News of a creepy time traveller stalker shocked the world this week, when a young woman looking through her old photos discovered her boyfriend secretly stalking her in time, appearing at events of her childhood.

The young woman in question, whose name is given only as Kotaku by The People’s Daily in China, is said to be horrified to discover her new boyfriend named Wan in some of her childhood photos. In each one Wan appears to be whispering secret messages to her childhood self, a desperate attempt to influence her older self, likely after she dumped him in the future.
While the world may be surprised, the news comes as no surprise to me. The phenomenon of time travelling romantic stalkers has been well-documented over the years and worse, celebrated by the mainstream media.
Now I have taken a lot of flack over the years for including Time Travellers as a separate category in The Monstrometer – not to mention for my spelling of the word traveller – traveler?– but I can assure you this behaviour is a growing threat to every being on the planet.

As anyone who has ever been dumped will tell you – not referring to myself here of course – but as any hypothetical anyone will tell you, being dumped always involves a period of wondering, what if I had just said no instead of yes when she asked, do these shorts make me look fat? Or if I had actually just taken her to the mall instead of making her wait while I checked zombie proofing protocols first?
Many Time Travelling “Romance Repair” agencies exist to take advantage of precisely this kind of rumination. How much would you pay to go back in time and unsay that thing you said? Or do that thing you should have done? A one-time intervention starts around $86.17, temporal tax included.
Sure it seemed like a good idea at the time. But then one intervention was never enough. I say no, you look great but then later she asks a tricky follow-up question like, notice anything new about my hair? Or like, what are you thinking? And she still dumped me. Er, the hypothetical you, I mean. Point is, that temporal intervention bill can really start to add up.
And that’s when an even creepier subset of these agencies will offer to send you further and further into the past so you can implant the idea of yourself in the mind of your future love interest at a more impressionable age. All you need is a childhood photo of your ex to anchor and time your arrival in her life, they tell you. Like Wan has clearly done in these photos. How easy is that?
As it turns out, not so easy. Most women guard their childhood photos like a leprechaun does gold. They won’t even show them to you, let alone give you one. And certainly not after she dumps you. So you would have to steal one somehow. But even if I succeeded in stealing one without getting caught, my successful arrival at the exact moment the snapshot was taken GUARANTEES getting caught. And then I would have to steal that photo all over again in the future.
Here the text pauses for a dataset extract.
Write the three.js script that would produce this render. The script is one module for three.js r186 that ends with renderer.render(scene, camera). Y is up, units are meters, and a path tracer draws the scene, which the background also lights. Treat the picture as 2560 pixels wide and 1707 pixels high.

Furthermore, the science is not sound. Granted, there is some dubious research to show that our relationship preferences are set in childhood, in that period of time before you can even make memories. But there is even more convincing research that shows temporal stalking is super creepy and virtually guarantees your future dumpage. Kotaku for instance dumped Wan.
So whether you be the dumper or the dumpee, beware the false promises of time travel, guard your childhood photos under lock and key and just keep on keeping on into your future. Where there’s Survival, there’s always hope for a better tomorrow.